The Legendre Field
Analogue Spotlight
The Legendre Field, the first oil discovery on the Northern Carnarvon Basin, offshore Western Australia, has a STOIIP of 90 MMBO and an EUR of 48.3 MMBO. Initially considered uneconomical after the first appraisal well was dry, further drilling and a 3-D seismic survey revealed the field’s true potential. Favorable reservoir characteristics – including an average porosity of 21%, permeability of 800 mD, and near tank-like architecture – proved key to its viability, and the field began production in 2001.

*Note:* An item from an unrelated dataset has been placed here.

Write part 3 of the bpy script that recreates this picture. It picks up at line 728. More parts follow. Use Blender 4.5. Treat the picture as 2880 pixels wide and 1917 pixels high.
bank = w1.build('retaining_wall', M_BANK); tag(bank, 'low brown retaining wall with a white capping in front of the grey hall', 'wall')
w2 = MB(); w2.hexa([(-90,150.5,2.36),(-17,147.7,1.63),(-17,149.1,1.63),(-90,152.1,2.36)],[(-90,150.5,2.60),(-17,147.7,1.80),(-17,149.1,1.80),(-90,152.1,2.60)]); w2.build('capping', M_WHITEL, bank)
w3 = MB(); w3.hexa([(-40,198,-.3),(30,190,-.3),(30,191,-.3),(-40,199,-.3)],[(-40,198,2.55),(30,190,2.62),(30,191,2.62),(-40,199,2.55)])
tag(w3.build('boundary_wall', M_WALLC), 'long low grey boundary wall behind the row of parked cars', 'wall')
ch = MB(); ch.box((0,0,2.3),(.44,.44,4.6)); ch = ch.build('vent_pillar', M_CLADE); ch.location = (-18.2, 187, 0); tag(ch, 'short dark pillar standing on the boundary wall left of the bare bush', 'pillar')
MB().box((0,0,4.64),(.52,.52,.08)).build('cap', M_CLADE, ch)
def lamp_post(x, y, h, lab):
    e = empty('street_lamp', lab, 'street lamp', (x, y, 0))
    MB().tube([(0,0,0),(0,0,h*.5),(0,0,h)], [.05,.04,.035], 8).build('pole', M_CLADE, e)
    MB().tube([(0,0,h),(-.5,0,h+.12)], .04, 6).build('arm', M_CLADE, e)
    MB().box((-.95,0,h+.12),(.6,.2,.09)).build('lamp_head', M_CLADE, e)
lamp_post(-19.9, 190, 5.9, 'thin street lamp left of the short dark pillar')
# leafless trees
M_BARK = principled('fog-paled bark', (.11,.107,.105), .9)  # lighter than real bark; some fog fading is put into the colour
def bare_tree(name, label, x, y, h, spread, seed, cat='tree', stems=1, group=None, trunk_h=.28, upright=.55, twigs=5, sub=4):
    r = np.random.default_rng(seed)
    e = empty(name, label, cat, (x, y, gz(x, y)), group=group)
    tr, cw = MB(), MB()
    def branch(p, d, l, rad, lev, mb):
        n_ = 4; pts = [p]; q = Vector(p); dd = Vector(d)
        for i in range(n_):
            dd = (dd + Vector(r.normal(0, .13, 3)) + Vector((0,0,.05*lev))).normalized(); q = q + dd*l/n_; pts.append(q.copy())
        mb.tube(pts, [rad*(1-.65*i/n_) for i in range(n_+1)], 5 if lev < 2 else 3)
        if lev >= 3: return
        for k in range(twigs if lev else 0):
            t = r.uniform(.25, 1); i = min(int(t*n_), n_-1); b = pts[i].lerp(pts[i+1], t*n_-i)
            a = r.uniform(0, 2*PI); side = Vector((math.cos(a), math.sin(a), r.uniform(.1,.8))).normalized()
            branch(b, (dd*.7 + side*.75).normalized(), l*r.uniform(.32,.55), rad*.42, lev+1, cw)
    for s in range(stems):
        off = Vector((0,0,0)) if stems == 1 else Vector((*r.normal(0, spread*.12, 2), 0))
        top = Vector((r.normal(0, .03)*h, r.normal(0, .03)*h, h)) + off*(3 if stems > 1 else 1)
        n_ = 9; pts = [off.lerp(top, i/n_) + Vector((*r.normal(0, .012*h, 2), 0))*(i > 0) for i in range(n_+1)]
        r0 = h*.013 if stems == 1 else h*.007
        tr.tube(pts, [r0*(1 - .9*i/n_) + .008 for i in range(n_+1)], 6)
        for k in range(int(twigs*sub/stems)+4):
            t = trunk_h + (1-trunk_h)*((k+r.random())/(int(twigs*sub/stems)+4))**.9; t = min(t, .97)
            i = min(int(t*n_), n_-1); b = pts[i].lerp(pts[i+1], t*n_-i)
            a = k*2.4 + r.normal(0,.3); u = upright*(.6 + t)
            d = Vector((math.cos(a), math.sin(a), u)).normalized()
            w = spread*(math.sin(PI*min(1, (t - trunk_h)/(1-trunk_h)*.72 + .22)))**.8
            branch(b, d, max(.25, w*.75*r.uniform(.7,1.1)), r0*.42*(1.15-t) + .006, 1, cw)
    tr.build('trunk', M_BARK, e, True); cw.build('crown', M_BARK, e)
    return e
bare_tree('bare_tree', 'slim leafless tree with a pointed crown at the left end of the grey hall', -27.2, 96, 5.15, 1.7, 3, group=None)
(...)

The field’s oil is trapped in two independent four-way dip closures, Legendre North and Legendre South. The sweet crude oil has an average API of 43.5° and a high initial GOR of 820 SCF/STB. Early on, solution gas was projected to be well in excess of facility fuel requirements. With the operator and partners demanding an environmentally responsible approach to the gas removal, ruling out flaring, it was decided to reinject the excess gas into the underlying Angel Formation, at a downdip location 3 km to the west of the field.

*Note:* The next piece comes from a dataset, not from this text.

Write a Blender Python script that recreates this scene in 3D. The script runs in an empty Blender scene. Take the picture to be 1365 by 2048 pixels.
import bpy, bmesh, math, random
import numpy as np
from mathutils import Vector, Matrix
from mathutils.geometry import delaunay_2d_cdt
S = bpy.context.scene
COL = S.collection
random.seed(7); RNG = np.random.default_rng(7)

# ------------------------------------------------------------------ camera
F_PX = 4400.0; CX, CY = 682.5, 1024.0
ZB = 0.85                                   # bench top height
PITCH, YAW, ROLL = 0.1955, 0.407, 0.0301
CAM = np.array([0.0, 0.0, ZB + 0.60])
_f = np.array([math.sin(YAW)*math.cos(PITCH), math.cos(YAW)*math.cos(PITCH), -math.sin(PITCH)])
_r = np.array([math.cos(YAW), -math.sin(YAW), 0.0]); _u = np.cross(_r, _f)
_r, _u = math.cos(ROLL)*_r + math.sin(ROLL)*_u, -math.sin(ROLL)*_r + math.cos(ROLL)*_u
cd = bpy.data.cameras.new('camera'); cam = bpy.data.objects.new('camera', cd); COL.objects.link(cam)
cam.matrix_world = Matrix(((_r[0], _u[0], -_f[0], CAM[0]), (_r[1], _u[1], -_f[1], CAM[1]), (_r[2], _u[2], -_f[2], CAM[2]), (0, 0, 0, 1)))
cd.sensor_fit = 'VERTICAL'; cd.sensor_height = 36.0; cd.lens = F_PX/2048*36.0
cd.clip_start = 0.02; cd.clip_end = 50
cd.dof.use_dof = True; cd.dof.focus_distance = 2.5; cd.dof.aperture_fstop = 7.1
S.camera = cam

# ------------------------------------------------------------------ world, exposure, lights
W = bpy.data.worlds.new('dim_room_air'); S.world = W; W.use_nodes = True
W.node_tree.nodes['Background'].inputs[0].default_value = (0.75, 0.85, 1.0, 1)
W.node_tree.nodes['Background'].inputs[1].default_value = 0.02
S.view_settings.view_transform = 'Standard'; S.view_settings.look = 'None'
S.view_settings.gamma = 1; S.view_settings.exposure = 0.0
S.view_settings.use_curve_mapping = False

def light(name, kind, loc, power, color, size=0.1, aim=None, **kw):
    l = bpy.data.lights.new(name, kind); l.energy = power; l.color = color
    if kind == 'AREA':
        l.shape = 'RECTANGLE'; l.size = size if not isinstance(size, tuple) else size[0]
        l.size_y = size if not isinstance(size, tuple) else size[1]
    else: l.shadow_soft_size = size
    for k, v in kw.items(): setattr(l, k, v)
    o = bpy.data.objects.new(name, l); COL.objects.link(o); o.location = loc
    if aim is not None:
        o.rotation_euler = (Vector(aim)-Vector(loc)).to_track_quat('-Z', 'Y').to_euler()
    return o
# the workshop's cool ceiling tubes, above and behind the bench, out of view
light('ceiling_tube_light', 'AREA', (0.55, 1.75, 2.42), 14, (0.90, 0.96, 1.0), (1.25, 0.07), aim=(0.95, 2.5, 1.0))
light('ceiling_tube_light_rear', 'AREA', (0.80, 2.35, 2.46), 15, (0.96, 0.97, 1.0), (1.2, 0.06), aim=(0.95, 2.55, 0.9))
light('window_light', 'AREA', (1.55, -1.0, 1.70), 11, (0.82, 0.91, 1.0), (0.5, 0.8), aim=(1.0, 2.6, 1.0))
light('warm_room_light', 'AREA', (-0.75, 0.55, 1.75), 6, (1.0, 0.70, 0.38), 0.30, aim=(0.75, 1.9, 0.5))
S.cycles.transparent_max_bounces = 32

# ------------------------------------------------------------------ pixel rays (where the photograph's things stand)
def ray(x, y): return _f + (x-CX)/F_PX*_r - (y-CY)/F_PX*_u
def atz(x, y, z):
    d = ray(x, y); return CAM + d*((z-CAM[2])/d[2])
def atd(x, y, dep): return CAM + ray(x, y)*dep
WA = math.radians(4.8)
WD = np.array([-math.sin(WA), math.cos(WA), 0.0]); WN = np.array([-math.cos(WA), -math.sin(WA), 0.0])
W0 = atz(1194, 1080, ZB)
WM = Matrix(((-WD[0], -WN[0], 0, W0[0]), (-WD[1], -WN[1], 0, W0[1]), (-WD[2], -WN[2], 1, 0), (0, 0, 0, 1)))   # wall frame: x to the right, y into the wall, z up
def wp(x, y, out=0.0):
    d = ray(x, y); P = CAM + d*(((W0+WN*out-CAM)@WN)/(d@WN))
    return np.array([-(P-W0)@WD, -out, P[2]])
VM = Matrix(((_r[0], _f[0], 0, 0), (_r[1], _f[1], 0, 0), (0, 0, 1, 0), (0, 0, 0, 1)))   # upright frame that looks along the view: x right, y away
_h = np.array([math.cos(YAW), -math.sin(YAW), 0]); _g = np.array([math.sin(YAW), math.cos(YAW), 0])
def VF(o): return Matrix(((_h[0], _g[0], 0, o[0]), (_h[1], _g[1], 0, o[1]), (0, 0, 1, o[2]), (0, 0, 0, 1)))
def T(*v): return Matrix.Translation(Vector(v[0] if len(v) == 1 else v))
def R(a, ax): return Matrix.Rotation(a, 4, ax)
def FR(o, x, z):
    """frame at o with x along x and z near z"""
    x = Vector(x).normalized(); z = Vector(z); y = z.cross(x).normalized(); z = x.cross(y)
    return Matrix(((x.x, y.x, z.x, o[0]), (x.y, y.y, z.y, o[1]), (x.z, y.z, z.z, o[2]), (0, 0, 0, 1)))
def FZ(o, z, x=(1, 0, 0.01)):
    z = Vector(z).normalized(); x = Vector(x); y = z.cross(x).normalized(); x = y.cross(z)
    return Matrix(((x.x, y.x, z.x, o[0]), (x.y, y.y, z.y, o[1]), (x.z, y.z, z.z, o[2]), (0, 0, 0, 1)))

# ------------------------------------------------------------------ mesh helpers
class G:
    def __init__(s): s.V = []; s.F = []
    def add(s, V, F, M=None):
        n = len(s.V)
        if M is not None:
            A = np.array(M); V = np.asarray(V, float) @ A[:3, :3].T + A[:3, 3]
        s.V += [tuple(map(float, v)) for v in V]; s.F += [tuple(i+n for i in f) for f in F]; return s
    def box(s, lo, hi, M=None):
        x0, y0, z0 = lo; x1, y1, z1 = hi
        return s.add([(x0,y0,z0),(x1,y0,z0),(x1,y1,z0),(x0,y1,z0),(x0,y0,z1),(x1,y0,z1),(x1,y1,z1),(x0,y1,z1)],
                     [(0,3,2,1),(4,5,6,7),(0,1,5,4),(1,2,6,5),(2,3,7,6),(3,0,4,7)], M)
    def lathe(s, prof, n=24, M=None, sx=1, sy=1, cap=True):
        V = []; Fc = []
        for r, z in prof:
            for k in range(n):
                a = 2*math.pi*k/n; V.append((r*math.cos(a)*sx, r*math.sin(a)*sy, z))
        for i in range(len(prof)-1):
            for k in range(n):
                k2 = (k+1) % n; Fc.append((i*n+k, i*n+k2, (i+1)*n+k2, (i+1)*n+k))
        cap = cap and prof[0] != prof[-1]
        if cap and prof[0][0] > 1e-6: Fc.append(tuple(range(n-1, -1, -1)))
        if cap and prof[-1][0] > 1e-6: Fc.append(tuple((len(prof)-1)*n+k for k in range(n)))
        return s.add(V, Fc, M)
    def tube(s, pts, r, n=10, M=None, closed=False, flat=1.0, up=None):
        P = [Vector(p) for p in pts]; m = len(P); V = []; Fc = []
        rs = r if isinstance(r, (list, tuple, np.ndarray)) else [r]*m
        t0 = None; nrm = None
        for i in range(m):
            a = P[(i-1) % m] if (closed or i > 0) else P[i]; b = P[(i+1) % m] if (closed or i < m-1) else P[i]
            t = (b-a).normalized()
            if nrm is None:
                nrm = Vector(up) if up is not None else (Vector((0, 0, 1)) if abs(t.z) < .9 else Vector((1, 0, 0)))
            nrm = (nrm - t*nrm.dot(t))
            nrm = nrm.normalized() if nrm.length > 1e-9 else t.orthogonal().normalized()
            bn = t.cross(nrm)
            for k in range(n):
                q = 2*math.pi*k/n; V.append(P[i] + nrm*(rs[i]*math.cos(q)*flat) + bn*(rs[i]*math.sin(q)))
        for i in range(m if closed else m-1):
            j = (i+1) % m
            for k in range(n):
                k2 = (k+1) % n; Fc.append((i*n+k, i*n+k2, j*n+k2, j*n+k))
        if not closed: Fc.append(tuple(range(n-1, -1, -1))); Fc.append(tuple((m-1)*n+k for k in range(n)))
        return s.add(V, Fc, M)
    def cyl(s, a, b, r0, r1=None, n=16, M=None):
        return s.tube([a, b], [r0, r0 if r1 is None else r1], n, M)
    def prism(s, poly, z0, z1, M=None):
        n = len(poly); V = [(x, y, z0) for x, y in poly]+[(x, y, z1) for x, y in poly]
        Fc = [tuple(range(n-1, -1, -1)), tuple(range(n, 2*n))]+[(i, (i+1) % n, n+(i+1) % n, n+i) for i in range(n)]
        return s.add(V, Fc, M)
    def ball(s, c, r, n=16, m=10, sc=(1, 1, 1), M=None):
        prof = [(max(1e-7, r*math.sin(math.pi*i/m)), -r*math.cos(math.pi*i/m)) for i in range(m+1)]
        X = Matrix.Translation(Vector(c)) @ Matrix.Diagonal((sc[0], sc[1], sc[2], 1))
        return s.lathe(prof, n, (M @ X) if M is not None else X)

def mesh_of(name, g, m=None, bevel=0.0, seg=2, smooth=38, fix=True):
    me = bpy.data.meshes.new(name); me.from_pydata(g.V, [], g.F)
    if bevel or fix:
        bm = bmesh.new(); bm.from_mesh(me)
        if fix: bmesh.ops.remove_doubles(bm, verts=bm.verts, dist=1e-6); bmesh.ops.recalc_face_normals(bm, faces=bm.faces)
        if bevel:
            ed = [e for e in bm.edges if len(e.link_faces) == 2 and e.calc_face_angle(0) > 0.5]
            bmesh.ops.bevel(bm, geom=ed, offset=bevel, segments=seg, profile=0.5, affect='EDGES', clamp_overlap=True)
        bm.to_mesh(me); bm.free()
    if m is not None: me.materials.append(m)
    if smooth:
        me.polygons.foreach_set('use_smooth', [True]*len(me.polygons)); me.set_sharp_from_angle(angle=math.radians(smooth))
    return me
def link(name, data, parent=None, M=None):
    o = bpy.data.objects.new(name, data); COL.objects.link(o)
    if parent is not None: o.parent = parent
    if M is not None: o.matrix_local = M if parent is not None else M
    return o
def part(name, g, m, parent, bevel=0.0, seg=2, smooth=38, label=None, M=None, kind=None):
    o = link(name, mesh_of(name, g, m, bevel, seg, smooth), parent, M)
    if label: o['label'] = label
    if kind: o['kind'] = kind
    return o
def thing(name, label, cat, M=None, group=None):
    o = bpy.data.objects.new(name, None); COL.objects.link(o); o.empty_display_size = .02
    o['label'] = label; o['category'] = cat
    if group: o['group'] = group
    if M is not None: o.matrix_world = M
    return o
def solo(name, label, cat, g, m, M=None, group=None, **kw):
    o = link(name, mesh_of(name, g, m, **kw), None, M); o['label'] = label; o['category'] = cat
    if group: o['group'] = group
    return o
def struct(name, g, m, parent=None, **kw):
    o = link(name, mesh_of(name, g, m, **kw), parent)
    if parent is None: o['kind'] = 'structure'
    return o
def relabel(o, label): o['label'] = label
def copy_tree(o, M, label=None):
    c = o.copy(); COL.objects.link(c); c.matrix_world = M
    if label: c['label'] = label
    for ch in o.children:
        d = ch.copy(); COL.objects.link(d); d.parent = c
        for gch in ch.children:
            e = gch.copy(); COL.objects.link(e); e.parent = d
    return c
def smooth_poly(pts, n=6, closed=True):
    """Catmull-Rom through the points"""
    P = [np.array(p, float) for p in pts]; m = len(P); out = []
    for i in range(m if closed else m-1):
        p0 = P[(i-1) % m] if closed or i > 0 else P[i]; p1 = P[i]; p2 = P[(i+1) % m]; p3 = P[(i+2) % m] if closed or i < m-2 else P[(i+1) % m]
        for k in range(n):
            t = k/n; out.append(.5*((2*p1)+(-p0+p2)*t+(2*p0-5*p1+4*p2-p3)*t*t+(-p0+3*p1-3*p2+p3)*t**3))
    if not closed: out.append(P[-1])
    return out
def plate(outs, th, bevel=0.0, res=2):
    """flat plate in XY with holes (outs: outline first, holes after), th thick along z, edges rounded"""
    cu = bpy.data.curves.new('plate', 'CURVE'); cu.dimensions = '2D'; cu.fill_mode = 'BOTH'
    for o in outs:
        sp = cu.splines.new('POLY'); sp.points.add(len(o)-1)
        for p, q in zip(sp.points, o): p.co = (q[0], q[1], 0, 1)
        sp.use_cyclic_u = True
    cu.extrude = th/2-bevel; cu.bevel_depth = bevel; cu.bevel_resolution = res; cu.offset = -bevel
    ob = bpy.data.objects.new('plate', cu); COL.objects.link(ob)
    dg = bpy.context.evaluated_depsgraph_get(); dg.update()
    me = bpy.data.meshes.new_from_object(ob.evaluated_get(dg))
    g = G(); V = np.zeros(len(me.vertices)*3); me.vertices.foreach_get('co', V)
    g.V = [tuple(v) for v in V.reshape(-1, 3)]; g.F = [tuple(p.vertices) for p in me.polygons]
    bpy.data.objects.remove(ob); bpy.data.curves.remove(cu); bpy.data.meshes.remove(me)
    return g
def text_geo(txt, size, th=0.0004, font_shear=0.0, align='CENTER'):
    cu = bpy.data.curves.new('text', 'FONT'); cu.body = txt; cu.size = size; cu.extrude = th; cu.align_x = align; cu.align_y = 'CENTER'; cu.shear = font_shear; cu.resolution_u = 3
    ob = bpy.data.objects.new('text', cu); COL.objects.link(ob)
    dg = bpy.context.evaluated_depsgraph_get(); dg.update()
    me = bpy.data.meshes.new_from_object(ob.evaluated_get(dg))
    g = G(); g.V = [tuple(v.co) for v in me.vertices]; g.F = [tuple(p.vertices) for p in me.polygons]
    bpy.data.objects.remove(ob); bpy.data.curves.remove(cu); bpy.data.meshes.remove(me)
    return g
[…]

Initial models predicted that reinjected gas would migrate back into the field and be reproduced after production plateaued. However, by mid-2002, just a year into production, the Legendre South-2H well began to show an increase in GOR, which geochemical analysis confirmed was due to the arrival of reinjected solution gas. While unplanned, this had a surprising and positive impact on production: water-cut fell from 65% to 20%, stabilizing below 30% until mid-2004 (Fig. 1), while the OWC was pushed down-flank (Davis et al., 2005), contributing to the improved recovery. Although original production forecasts were also affected by uncertainties in gross rock volume and the level of aquifer support, it is considered most likely that the gas reinjection was the cause of the improved production.